--- THE DATA ---

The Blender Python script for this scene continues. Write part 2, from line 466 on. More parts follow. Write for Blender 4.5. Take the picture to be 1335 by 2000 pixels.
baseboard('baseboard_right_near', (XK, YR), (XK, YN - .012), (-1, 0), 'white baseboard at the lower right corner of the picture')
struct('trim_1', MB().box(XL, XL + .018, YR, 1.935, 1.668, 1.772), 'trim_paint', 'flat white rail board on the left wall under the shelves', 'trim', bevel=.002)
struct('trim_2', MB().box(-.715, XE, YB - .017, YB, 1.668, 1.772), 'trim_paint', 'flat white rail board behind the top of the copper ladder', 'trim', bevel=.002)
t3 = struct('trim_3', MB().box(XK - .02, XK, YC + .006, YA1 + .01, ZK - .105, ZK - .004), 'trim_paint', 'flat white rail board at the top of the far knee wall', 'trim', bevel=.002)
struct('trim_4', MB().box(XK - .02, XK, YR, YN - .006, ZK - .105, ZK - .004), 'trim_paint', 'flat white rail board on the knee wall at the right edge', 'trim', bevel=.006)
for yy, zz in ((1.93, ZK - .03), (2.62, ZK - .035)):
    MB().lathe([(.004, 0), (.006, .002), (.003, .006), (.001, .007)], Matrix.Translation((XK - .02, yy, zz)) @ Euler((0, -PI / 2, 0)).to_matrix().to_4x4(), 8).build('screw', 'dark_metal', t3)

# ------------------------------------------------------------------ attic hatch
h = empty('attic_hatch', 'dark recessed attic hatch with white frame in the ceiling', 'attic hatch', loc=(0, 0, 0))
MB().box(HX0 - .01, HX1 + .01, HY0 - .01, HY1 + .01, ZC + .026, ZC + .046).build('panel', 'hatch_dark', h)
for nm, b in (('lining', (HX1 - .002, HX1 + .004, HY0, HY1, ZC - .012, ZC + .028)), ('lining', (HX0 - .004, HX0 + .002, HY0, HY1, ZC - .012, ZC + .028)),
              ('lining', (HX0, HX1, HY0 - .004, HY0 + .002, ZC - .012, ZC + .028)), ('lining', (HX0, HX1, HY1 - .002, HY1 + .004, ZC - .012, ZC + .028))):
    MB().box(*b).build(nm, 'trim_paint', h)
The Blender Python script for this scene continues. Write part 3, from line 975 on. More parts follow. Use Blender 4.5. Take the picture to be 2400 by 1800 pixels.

---

_EXERCISE BRIEF:_ Show all lines above holding "this".

_EXERCISE SOLUTION:_
The Blender Python script for this scene continues. Write part 2, from line 466 on. More parts follow. Write for Blender 4.5. Take the picture to be 1335 by 2000 pixels.
The Blender Python script for this scene continues. Write part 3, from line 975 on. More parts follow. Use Blender 4.5. Take the picture to be 2400 by 1800 pixels.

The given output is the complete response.